[Saved data entries]
↓↓↓

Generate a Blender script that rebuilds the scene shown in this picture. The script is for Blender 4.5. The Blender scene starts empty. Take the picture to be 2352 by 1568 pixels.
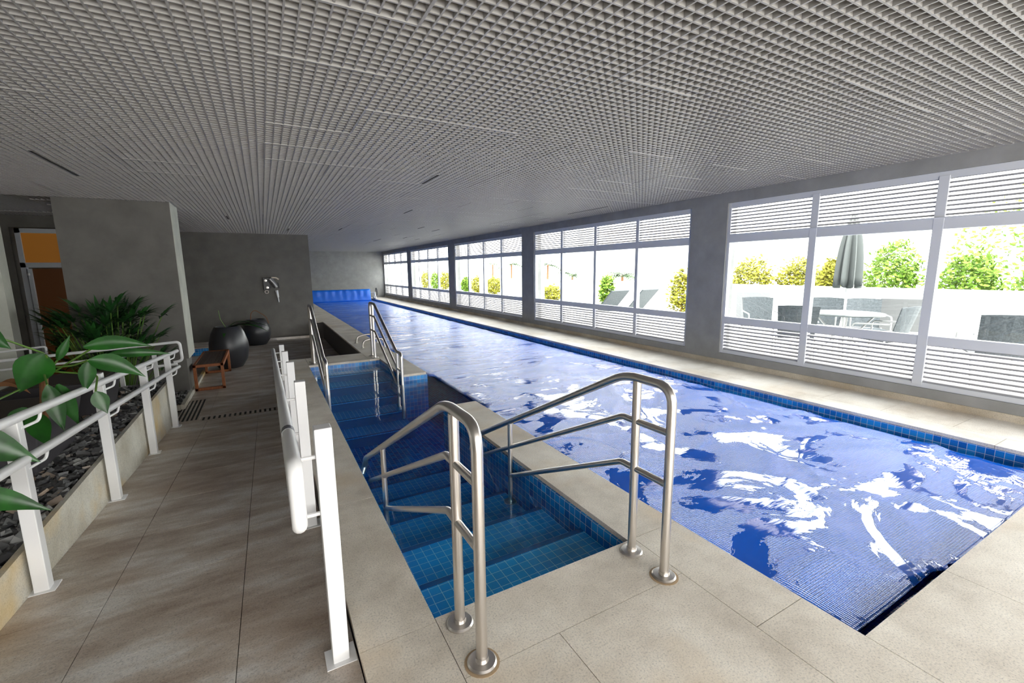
import bpy, bmesh, math, random
from mathutils import Vector, Matrix, noise

random.seed(7)
S = bpy.context.scene
COL = S.collection

# ------------------------------------------------------------------ camera
cam_d = bpy.data.cameras.new('camera'); cam = bpy.data.objects.new('camera', cam_d); COL.objects.link(cam)
cam_d.lens = 15.6177; cam_d.sensor_width = 36; cam_d.sensor_fit = 'HORIZONTAL'; cam_d.clip_start = .05; cam_d.clip_end = 500
yaw, pit, rol = 0.505267740, 0.160282838, -0.0107376487
fw = Vector((math.sin(yaw)*math.cos(pit), math.cos(yaw)*math.cos(pit), -math.sin(pit)))
rt = Vector((math.cos(yaw), -math.sin(yaw), 0)); up = rt.cross(fw)
r2 = rt*math.cos(rol)+up*math.sin(rol); u2 = -rt*math.sin(rol)+up*math.cos(rol)
M = Matrix((( r2.x, u2.x, -fw.x, 0), (r2.y, u2.y, -fw.y, 0), (r2.z, u2.z, -fw.z, 1.45), (0, 0, 0, 1)))
cam.matrix_world = M
S.camera = cam

# ------------------------------------------------------------------ light
W = bpy.data.worlds.new('world'); S.world = W; W.use_nodes = True
bg = W.node_tree.nodes['Background']; bg.inputs[0].default_value = (1.0, .985, .955, 1); bg.inputs[1].default_value = 5.0
sun_d = bpy.data.lights.new('sun', 'SUN'); sun = bpy.data.objects.new('sun', sun_d); COL.objects.link(sun)
sun_d.energy = 5.0; sun_d.angle = math.radians(3); sun_d.color = (1, .96, .88)
sun.rotation_euler = (math.radians(28), math.radians(-26), 0)
S.view_settings.view_transform = 'Standard'; S.view_settings.look = 'None'
S.view_settings.gamma = 1; S.view_settings.exposure = 0.86; S.view_settings.use_curve_mapping = False
S.cycles.use_denoising = True
S.cycles.max_bounces = 8; S.cycles.diffuse_bounces = 4; S.cycles.glossy_bounces = 4
S.cycles.transmission_bounces = 4; S.cycles.transparent_max_bounces = 12
S.cycles.caustics_reflective = False; S.cycles.caustics_refractive = False
S.cycles.sample_clamp_indirect = 6

# ------------------------------------------------------------------ materials
def mat(name, col, rough=.5, metal=0, spec=.5, coat=0):
    m = bpy.data.materials.new(name); m.use_nodes = True
    b = m.node_tree.nodes['Principled BSDF']
    b.inputs['Base Color'].default_value = (*col, 1); b.inputs['Roughness'].default_value = rough
    b.inputs['Metallic'].default_value = metal; b.inputs['Specular IOR Level'].default_value = spec
    b.inputs['Coat Weight'].default_value = coat
    return m
def nd(m, typ, **kw):
    n = m.node_tree.nodes.new(typ)
    for k, v in kw.items():
        if k in ('operation', 'blend_type', 'data_type', 'feature', 'noise_dimensions', 'attribute_name', 'vector_type'): setattr(n, k, v)
        else: n.inputs[k].default_value = v
    return n
def ln(m, a, b): m.node_tree.links.new(a, b)
def pb(m): return m.node_tree.nodes['Principled BSDF']
def mth(m, op, a, b=None):
    n = m.node_tree.nodes.new('ShaderNodeMath'); n.operation = op
    for i, v in enumerate((a, b)):
        if v is None: continue
        if isinstance(v, (int, float)): n.inputs[i].default_value = v
        else: ln(m, v, n.inputs[i])
    return n.outputs[0]
def ramp(m, fac, stops):
    r = m.node_tree.nodes.new('ShaderNodeValToRGB'); ln(m, fac, r.inputs[0])
    e = r.color_ramp.elements
    while len(e) < len(stops): e.new(.5)
    for x, (p, c) in zip(e, stops): x.position = p; x.color = (*c, 1)
    return r.outputs[0]
def noise_tex(m, scale, detail=4, rough=.6, stretch=None, dist=0):
    t = m.node_tree.nodes.new('ShaderNodeTexCoord'); n = m.node_tree.nodes.new('ShaderNodeTexNoise')
    n.inputs['Scale'].default_value = scale; n.inputs['Detail'].default_value = detail; n.inputs['Roughness'].default_value = rough
    n.inputs['Distortion'].default_value = dist
    if stretch:
        mp = m.node_tree.nodes.new('ShaderNodeMapping'); mp.inputs['Scale'].default_value = stretch[0:3]
        if len(stretch) > 3: mp.inputs['Rotation'].default_value = (0, 0, stretch[3])
        ln(m, t.outputs['Object'], mp.inputs[0]); ln(m, mp.outputs[0], n.inputs[0])
    else: ln(m, t.outputs['Object'], n.inputs[0])
    return n.outputs[0]
def bump(m, h, dist, strength=1, prev=None):
    b = m.node_tree.nodes.new('ShaderNodeBump'); b.inputs['Distance'].default_value = dist; b.inputs['Strength'].default_value = strength
    ln(m, h, b.inputs['Height'])
    if prev is not None: ln(m, prev, b.inputs['Normal'])
    return b.outputs[0]
def mixc(m, a, b, fac, mode='MIX'):
    n = m.node_tree.nodes.new('ShaderNodeMix'); n.data_type = 'RGBA'; n.blend_type = mode
    for s, v in ((n.inputs[0], fac), (n.inputs[6], a), (n.inputs[7], b)):
        if isinstance(v, (int, float)): s.default_value = v
        elif isinstance(v, tuple): s.default_value = (*v, 1)
        else: ln(m, v, s)
    return n.outputs[2]

def stone(name, dark, mid, light, rust, rough=.55, speck=.28, streak=None, rf=.45):
    m = mat(name, mid, rough)
    a = noise_tex(m, 1.7, 5, .65, streak)
    c1 = ramp(m, a, [(.34, dark), (.5, mid), (.64, light)])
    b = noise_tex(m, 130, 4, .75)
    c2 = ramp(m, b, [(.33, (.30, .29, .29)), (.46, (.9, .9, .9)), (.62, (1.12, 1.1, 1.06))])
    c = mixc(m, c1, c2, speck+.3, 'MULTIPLY')
    d = noise_tex(m, .9, 4, .6)
    f = mth(m, 'MULTIPLY', ramp(m, d, [(.52, (0, 0, 0)), (.68, (1, 1, 1))]), rf)
    c = mixc(m, c, rust, f)
    ln(m, c, pb(m).inputs['Base Color'])
    ln(m, bump(m, b, .002, .5), pb(m).inputs['Normal'])
    return m
M_deck = stone('deck_granite', (.56, .50, .42), (.72, .66, .57), (.84, .79, .70), (.66, .50, .32), rf=.6)
M_side = stone('terrace_granite', (.56, .50, .43), (.70, .65, .58), (.80, .76, .70), (.66, .52, .38))
M_ramp = stone('ramp_granite', (.36, .28, .22), (.54, .47, .40), (.72, .69, .65), (.40, .27, .17), .42, .35, (1.0, 2.6, 1, .35))
M_kerb = stone('kerb_stone', (.46, .42, .33), (.60, .57, .49), (.72, .70, .62), (.70, .46, .12), .6, rf=.85)
M_joint = mat('joint_grout', (.13, .11, .09), .9)
M_concrete = mat('concrete_side', (.16, .15, .14), .8)

def wallpaint(name, col, rough=.8):
    m = mat(name, col, rough, spec=.2)
    n = noise_tex(m, 3.5, 5, .6)
    lo = tuple(c*.86 for c in col); hi = tuple(min(1, c*1.1) for c in col)
    ln(m, ramp(m, n, [(.3, lo), (.7, hi)]), pb(m).inputs['Base Color'])
    ln(m, bump(m, noise_tex(m, 60, 3), .002, .3), pb(m).inputs['Normal'])
    return m
M_wall = wallpaint('grey_wall_paint', (.165, .158, .145))
M_wallr = wallpaint('window_wall_paint', (.30, .30, .295))
M_wallp = wallpaint('pale_wall_paint', (.52, .53, .47))
M_slab = mat('plenum_dark', (.035, .032, .03), .9)
M_grid = mat('grille_aluminium', (.36, .35, .335), .45, 0)
M_white = mat('white_enamel', (.80, .80, .80), .35)
M_frame = mat('white_window_aluminium', (.62, .64, .68), .4)
M_louvre = mat('grey_louvre_aluminium', (.30, .305, .32), .5)
M_plastic_dark = mat('dark_plastic', (.02, .02, .022), .4)
M_rubber = mat('black_rubber', (.02, .02, .02), .7)

M_steel = mat('brushed_steel', (.74, .70, .66), .30, 1)
ln(M_steel, bump(M_steel, noise_tex(M_steel, 40, 2, .5, (1, 1, .06)), .0006, .4), pb(M_steel).inputs['Normal'])
M_rust = mat('rust_stain', (.46, .33, .20), .8)

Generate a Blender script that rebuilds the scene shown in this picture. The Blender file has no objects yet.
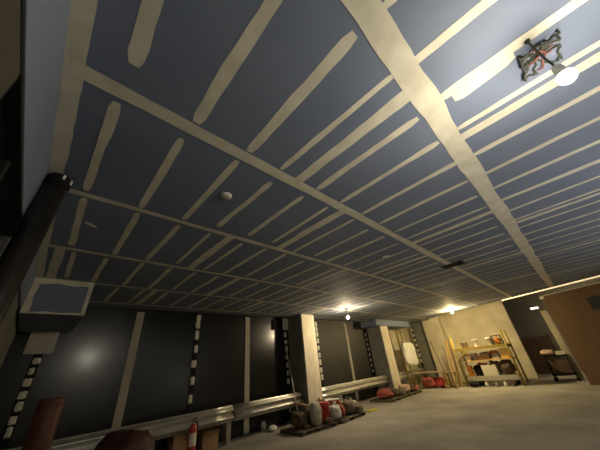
import bpy, bmesh, math, random
from mathutils import Vector, Matrix
from mathutils import noise as mnoise
random.seed(7)
C = bpy.context.scene.collection
PI = math.pi
CEIL = 2.83

# ------------------------------------------------------------------ materials
def mat(name, col, rough=0.7, metal=0.0, col2=None, scale=6.0, detail=4.0, bump=0.0, bscale=None,
        coat=0.0, spec=None, lo=0.35, hi=0.65, emit=None, estr=0.0, stretch=None, alpha=None, trans=0.0):
    m = bpy.data.materials.new(name); m.use_nodes = True
    nt = m.node_tree; b = nt.nodes['Principled BSDF']
    b.inputs['Base Color'].default_value = (*col, 1)
    b.inputs['Roughness'].default_value = rough
    b.inputs['Metallic'].default_value = metal
    b.inputs['Coat Weight'].default_value = coat
    b.inputs['Coat Roughness'].default_value = 0.16
    if spec is not None: b.inputs['Specular IOR Level'].default_value = spec
    if trans: b.inputs['Transmission Weight'].default_value = trans
    if emit:
        b.inputs['Emission Color'].default_value = (*emit, 1)
        b.inputs['Emission Strength'].default_value = estr
    tc = nt.nodes.new('ShaderNodeTexCoord'); mp = nt.nodes.new('ShaderNodeMapping')
    nt.links.new(tc.outputs['Object'], mp.inputs['Vector'])
    if stretch: mp.inputs['Scale'].default_value = stretch
    if col2 is not None:
        n = nt.nodes.new('ShaderNodeTexNoise'); n.inputs['Scale'].default_value = scale
        n.inputs['Detail'].default_value = detail
        r = nt.nodes.new('ShaderNodeValToRGB')
        r.color_ramp.elements[0].position = lo; r.color_ramp.elements[0].color = (*col, 1)
        r.color_ramp.elements[1].position = hi; r.color_ramp.elements[1].color = (*col2, 1)
        nt.links.new(mp.outputs['Vector'], n.inputs['Vector'])
        nt.links.new(n.outputs['Fac'], r.inputs['Fac'])
        nt.links.new(r.outputs['Color'], b.inputs['Base Color'])
    if bump:
        n2 = nt.nodes.new('ShaderNodeTexNoise'); n2.inputs['Scale'].default_value = bscale or scale * 3
        n2.inputs['Detail'].default_value = 5
        bp = nt.nodes.new('ShaderNodeBump'); bp.inputs['Strength'].default_value = bump
        bp.inputs['Distance'].default_value = 0.02
        nt.links.new(mp.outputs['Vector'], n2.inputs['Vector'])
        nt.links.new(n2.outputs['Fac'], bp.inputs['Height'])
        nt.links.new(bp.outputs['Normal'], b.inputs['Normal'])
    return m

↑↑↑

_TASK STATEMENT_
Begin at the top of the records above and retype each line exactly until the line containing "from mathutils import Vector, Matrix, noise", which is included. Skip all pictures.

_FULL RESPONSE_
Generate a Blender script that rebuilds the scene shown in this picture. The script is for Blender 4.5. The Blender scene starts empty. Take the picture to be 2352 by 1568 pixels.
import bpy, bmesh, math, random
from mathutils import Vector, Matrix, noise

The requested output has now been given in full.